-- Start of Listed entries --
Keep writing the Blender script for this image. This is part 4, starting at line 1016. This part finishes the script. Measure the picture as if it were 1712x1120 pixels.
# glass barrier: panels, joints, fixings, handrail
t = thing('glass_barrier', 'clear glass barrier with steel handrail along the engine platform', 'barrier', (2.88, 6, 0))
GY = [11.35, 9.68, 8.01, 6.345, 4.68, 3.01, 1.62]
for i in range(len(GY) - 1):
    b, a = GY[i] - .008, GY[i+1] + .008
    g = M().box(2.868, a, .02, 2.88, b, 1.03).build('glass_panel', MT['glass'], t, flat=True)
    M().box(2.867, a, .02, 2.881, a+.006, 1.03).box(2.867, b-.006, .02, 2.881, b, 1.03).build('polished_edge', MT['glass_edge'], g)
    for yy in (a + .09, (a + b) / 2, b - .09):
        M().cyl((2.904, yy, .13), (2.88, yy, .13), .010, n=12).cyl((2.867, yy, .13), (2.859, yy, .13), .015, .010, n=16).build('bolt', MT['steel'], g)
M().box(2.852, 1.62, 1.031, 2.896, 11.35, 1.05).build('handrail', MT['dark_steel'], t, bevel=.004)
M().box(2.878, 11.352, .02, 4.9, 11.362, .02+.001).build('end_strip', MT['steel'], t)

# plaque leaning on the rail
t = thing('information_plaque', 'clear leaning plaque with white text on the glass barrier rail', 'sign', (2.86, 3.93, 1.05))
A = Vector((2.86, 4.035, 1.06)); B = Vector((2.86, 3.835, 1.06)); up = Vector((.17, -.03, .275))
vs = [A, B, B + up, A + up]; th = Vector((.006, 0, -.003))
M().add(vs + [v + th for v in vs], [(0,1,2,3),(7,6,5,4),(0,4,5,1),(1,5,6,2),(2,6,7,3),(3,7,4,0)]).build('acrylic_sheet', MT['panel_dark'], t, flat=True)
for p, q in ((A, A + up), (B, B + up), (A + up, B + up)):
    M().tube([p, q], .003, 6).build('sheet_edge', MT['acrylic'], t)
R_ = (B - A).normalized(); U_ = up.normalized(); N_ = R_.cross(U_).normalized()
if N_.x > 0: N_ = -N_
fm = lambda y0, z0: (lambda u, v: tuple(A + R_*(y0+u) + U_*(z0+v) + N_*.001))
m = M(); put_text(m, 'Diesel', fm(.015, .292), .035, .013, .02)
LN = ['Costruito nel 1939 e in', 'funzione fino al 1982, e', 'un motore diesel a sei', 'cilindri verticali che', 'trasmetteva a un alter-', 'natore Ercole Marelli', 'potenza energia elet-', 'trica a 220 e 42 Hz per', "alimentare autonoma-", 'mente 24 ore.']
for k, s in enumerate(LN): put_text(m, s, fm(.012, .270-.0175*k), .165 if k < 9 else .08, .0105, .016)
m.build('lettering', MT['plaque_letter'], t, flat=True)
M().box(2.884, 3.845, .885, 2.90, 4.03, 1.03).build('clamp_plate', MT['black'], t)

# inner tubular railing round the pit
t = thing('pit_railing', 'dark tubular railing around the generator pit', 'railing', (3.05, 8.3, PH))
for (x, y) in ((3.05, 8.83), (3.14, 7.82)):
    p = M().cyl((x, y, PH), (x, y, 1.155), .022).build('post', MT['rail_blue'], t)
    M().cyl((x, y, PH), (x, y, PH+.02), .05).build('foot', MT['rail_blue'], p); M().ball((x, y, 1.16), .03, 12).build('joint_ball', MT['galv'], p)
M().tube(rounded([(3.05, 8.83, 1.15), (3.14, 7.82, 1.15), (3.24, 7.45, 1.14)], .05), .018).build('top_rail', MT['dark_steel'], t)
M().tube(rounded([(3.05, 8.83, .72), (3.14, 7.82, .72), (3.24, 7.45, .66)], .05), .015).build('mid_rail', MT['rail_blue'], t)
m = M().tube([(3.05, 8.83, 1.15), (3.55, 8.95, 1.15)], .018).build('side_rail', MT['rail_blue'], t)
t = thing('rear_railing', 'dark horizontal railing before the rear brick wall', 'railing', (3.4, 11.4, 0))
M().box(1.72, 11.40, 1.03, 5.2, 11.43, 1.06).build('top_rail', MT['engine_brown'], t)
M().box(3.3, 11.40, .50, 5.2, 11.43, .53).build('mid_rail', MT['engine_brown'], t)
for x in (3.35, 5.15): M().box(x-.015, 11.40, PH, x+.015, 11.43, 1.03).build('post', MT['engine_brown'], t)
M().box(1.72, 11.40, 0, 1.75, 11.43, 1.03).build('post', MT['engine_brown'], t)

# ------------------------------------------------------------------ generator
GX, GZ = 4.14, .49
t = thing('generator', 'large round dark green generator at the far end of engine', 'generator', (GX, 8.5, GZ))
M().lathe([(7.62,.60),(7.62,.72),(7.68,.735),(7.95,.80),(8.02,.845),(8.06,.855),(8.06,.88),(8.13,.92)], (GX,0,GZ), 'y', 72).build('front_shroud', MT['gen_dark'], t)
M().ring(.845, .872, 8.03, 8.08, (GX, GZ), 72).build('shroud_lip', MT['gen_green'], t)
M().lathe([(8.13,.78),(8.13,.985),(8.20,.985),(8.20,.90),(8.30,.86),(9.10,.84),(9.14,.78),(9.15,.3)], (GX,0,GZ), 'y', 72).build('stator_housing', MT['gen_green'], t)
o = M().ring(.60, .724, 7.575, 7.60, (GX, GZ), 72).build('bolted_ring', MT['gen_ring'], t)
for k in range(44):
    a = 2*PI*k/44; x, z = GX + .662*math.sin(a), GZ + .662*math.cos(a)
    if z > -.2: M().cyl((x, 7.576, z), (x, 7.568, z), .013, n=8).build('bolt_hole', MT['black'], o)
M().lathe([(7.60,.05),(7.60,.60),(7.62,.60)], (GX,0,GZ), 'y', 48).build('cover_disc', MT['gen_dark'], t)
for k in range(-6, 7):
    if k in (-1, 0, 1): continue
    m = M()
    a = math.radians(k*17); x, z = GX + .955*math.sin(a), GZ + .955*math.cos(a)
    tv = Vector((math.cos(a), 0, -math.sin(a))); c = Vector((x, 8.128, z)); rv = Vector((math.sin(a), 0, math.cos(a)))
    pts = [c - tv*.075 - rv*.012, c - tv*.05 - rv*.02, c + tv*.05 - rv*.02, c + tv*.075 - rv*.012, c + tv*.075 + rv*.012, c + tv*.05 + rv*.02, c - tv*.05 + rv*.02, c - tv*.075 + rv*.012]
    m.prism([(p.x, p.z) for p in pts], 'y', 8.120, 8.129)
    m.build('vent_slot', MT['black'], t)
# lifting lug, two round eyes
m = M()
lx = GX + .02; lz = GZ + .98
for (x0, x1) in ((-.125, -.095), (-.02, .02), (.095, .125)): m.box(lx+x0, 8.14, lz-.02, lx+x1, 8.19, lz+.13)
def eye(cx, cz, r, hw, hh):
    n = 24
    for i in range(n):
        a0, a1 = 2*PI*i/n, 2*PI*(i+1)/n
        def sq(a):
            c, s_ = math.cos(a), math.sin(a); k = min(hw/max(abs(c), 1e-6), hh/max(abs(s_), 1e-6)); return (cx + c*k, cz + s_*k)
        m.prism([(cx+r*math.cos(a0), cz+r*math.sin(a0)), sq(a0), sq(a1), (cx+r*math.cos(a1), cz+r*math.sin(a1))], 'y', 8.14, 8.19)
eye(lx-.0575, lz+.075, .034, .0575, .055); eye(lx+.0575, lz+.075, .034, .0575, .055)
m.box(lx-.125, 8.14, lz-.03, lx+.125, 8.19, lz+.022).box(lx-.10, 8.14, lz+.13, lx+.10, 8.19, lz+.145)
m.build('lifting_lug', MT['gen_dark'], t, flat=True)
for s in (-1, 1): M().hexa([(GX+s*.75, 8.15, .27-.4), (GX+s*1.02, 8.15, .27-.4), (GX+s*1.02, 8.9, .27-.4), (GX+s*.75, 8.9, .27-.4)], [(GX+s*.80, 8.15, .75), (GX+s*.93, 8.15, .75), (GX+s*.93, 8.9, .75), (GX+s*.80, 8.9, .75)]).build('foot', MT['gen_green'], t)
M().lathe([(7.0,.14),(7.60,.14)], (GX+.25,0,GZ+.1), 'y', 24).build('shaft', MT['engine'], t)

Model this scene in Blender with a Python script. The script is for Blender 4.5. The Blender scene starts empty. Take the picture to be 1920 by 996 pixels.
-- End of Listed entries --
> Objective: Return exactly, please, the lines of the material from the first one down to and including the line where "11.362, .02+.001).build('end_strip', MT['steel'], t)" appears.

> Finished exercise:
Keep writing the Blender script for this image. This is part 4, starting at line 1016. This part finishes the script. Measure the picture as if it were 1712x1120 pixels.
# glass barrier: panels, joints, fixings, handrail
t = thing('glass_barrier', 'clear glass barrier with steel handrail along the engine platform', 'barrier', (2.88, 6, 0))
GY = [11.35, 9.68, 8.01, 6.345, 4.68, 3.01, 1.62]
for i in range(len(GY) - 1):
    b, a = GY[i] - .008, GY[i+1] + .008
    g = M().box(2.868, a, .02, 2.88, b, 1.03).build('glass_panel', MT['glass'], t, flat=True)
    M().box(2.867, a, .02, 2.881, a+.006, 1.03).box(2.867, b-.006, .02, 2.881, b, 1.03).build('polished_edge', MT['glass_edge'], g)
    for yy in (a + .09, (a + b) / 2, b - .09):
        M().cyl((2.904, yy, .13), (2.88, yy, .13), .010, n=12).cyl((2.867, yy, .13), (2.859, yy, .13), .015, .010, n=16).build('bolt', MT['steel'], g)
M().box(2.852, 1.62, 1.031, 2.896, 11.35, 1.05).build('handrail', MT['dark_steel'], t, bevel=.004)
M().box(2.878, 11.352, .02, 4.9, 11.362, .02+.001).build('end_strip', MT['steel'], t)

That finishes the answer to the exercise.